I used tidyr::unnest() to embed the data. One potential issue is that, if the non-measurement data have duplicate information, the data may not nest well. I'm thinking about how to figure that our when it happens.

topepo commented 11 months ago

Do we think there will be data gaps between samples or samples with different "locations"?

I was working on similar export functions (to send data back to long or wide formats). That's easy if the measurements have a consistent structure.

I think the training set could be used to define the "acceptable locations" we can hold on to. From there, we can reformat into the appropriate structure using that (and induce missing values in the process).

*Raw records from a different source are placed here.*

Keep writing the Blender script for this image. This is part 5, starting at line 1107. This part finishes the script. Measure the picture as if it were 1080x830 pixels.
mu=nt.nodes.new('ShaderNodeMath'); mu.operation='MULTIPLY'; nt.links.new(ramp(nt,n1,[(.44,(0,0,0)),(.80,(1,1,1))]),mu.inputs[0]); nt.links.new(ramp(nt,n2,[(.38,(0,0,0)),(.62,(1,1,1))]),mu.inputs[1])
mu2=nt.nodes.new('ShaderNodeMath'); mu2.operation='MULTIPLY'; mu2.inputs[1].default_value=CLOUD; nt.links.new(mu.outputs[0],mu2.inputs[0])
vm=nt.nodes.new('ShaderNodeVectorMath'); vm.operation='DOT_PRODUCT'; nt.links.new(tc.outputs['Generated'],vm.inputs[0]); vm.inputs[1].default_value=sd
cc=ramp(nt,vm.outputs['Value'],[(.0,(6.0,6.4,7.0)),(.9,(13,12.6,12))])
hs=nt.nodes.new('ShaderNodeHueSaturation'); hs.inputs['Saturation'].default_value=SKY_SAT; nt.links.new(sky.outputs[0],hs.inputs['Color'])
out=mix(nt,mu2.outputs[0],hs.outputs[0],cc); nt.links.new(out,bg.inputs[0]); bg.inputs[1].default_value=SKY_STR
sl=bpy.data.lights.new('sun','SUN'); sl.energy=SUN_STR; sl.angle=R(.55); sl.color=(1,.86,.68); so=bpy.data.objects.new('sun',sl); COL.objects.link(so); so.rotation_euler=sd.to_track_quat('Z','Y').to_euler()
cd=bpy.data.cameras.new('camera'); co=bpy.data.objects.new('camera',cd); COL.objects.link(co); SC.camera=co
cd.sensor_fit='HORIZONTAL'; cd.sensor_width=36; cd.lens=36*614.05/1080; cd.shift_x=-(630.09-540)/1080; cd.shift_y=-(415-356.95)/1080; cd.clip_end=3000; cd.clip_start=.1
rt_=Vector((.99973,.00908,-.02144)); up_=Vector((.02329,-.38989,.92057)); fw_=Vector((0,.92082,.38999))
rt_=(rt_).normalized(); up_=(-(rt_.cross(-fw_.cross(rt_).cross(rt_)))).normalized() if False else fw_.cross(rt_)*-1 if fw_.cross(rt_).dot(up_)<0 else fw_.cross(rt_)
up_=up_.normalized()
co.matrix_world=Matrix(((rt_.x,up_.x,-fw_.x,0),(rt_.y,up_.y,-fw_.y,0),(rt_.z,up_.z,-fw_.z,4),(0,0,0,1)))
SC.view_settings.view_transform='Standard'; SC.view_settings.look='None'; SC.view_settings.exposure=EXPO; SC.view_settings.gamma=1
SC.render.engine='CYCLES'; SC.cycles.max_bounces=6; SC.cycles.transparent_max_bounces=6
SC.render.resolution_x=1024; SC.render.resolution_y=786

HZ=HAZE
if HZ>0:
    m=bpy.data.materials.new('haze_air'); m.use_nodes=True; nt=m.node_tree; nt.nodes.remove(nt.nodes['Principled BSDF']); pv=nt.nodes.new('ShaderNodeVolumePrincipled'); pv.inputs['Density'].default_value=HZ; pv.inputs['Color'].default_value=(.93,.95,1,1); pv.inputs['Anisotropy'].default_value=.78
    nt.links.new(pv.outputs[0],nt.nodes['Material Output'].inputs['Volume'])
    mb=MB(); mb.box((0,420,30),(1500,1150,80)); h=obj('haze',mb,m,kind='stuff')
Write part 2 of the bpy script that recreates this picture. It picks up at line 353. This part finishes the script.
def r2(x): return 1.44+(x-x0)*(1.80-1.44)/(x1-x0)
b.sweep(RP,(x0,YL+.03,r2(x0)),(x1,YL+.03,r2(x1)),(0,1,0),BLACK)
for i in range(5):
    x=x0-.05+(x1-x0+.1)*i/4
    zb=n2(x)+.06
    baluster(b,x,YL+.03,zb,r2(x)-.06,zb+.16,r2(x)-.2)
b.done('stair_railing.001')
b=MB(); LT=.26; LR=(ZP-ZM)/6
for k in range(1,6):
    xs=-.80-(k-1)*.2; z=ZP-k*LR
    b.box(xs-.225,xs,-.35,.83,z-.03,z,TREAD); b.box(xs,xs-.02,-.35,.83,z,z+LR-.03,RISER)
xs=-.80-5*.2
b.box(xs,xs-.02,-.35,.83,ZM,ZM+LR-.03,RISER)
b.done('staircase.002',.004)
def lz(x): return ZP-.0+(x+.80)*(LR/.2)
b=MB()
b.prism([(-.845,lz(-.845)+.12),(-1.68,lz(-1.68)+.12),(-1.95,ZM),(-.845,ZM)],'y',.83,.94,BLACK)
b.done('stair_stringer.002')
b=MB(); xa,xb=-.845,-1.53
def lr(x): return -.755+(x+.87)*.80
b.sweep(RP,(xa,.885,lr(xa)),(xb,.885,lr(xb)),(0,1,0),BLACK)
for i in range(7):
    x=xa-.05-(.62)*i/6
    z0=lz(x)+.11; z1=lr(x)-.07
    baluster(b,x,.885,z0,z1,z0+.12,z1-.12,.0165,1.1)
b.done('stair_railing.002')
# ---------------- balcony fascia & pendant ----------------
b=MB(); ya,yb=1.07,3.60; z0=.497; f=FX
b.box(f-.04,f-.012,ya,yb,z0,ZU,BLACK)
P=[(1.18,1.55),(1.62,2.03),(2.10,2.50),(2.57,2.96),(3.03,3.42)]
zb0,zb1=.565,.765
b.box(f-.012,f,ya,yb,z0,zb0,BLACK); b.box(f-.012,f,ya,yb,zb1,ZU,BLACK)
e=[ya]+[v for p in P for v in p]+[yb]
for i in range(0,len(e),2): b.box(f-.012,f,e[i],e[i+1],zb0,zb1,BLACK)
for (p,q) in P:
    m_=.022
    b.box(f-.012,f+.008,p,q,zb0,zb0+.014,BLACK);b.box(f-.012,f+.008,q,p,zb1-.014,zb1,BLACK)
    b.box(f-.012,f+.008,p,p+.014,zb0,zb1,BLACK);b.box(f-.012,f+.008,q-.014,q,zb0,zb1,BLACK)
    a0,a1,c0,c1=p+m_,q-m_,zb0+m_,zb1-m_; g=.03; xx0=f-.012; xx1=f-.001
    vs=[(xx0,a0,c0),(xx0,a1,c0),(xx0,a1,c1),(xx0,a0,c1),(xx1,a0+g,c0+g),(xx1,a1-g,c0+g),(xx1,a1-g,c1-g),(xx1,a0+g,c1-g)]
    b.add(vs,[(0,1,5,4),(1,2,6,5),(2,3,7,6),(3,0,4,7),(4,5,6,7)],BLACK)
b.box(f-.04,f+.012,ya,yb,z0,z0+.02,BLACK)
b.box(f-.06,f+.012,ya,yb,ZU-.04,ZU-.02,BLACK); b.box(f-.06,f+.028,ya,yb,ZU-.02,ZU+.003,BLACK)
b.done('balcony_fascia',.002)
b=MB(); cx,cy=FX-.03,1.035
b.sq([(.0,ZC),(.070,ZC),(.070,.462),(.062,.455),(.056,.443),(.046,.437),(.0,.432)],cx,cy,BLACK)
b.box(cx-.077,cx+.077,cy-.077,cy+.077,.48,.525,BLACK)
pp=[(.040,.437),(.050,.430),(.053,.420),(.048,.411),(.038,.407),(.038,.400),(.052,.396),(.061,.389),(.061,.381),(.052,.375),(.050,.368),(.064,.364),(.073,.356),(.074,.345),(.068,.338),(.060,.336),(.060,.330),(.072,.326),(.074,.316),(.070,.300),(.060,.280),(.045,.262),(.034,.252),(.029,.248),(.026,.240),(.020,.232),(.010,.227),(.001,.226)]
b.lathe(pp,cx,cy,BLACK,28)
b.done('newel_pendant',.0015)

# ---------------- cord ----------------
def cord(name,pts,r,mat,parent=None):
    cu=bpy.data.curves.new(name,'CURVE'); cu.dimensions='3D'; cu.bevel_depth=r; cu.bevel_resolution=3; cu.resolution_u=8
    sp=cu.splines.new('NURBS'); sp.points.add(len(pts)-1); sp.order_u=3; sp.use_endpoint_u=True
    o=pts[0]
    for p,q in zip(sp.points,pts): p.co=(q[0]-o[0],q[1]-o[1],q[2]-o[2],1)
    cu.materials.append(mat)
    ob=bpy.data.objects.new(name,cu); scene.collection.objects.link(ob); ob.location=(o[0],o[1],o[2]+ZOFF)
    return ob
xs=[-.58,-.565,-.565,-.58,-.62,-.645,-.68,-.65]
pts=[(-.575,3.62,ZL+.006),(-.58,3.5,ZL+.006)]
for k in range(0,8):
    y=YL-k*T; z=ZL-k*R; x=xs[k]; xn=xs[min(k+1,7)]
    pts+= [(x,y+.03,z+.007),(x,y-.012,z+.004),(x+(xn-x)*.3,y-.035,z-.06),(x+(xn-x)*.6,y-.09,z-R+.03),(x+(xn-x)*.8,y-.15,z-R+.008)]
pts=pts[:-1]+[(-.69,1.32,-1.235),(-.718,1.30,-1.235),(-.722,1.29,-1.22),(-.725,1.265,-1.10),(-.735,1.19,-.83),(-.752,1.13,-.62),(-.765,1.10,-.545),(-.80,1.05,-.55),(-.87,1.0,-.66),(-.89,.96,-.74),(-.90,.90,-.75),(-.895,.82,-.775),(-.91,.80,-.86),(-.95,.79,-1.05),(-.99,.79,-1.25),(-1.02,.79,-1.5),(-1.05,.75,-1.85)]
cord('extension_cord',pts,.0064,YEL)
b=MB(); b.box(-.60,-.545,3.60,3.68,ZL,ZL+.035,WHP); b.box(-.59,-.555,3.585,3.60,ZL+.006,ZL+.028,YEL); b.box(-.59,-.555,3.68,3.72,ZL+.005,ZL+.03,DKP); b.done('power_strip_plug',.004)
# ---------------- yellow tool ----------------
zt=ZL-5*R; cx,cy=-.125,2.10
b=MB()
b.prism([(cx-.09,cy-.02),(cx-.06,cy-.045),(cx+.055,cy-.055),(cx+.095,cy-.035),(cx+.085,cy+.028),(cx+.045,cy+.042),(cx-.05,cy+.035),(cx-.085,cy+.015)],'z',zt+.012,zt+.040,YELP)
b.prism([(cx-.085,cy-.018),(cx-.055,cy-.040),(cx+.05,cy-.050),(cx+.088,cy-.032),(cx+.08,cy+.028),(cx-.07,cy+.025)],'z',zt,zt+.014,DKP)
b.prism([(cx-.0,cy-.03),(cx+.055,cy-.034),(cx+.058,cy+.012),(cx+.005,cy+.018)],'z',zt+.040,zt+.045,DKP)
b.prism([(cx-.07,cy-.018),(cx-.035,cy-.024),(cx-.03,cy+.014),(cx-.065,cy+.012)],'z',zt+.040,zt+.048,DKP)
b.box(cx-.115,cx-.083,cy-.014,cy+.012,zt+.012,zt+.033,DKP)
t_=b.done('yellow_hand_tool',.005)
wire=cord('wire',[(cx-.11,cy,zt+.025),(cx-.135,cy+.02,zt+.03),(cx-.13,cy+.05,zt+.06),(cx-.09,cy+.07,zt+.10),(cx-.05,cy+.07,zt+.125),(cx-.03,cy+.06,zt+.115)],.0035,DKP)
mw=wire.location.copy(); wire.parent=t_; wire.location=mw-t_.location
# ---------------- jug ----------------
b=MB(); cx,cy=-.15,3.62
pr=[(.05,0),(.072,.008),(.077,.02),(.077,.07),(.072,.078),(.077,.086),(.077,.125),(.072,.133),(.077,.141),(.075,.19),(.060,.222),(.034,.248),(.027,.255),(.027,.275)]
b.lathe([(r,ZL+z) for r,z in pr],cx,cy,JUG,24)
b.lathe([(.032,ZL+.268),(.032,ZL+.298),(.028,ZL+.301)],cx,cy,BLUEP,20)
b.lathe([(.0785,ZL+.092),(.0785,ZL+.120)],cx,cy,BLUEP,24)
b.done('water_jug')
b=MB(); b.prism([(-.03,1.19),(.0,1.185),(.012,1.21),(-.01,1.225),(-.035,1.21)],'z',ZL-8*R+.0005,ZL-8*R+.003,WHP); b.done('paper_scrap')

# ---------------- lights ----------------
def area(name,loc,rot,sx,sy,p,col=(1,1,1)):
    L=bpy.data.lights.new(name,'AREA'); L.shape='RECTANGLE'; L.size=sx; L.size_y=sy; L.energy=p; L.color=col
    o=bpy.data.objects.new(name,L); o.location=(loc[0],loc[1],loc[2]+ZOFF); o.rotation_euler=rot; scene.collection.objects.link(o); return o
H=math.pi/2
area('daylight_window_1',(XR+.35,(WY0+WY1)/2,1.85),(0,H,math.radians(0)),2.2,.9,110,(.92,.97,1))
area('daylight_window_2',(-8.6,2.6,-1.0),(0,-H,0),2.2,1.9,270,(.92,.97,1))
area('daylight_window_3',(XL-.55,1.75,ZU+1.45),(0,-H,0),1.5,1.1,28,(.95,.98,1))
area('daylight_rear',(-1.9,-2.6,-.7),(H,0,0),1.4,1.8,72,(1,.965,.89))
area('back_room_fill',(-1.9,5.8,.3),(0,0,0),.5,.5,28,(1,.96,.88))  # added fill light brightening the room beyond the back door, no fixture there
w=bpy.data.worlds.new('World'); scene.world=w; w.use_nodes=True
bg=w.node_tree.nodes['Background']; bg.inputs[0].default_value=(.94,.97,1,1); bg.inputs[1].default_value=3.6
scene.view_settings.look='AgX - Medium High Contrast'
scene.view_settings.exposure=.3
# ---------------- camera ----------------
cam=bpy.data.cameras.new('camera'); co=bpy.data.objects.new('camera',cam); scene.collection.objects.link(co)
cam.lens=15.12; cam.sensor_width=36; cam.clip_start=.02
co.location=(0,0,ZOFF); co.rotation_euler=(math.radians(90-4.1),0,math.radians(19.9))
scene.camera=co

Here is some code to try to illustrate the problem.

library(tidymodels)

tidymodels_prefer()
theme_set(theme_bw())
options(pillar.advice = FALSE, pillar.min_title_chars = Inf)

set.seed(2)
ex_data <- 
  crossing(sample = 1:4, location = seq(20, 25, length.out = 6)) %>% 
  mutate(
    value = rnorm(n()),
    # A shift in one sample: 
    location = ifelse(sample == 3, location + .1, location)
    ) %>% 
  # missing one sample
  slice(-3)

# If this was the training set, perhaps save a key: 
loc_key <- 
  distinct(ex_data, location) %>% 
  arrange(location) %>% 
  mutate(key = recipes::names0(n(), "loc_"))

Created on 2023-09-22 with reprex v2.0.2

JamesHWade commented 11 months ago

New Steps

I like the approach of separating inputs into long and wide since it ties into tidyr::pivot_*().

I don't have a better suggestion, but I want to think more on location as the name for our independent variables. It's logical, but it will also be unfamiliar to a typical measurement scientist. Examples that come to mind: time, volume, wavelength, frequency, and position. Again, I don't have a better suggestion -- independent variable is worse IMO. I saw we keep location for now.

Location

It's a safe assumption that location with dance around a bit. A few examples I can think of:

A set of steps for "alignment" would be a good addition. In come cases, you may want to align to a known standard (e.g., a reference peak). In other, you would want to apply a calibration to the day. So something like step_measure_align and step_measure_apply_calibration.

Naively, these seem like hard functions to right, but maybe identify the right abstractions could make it easier.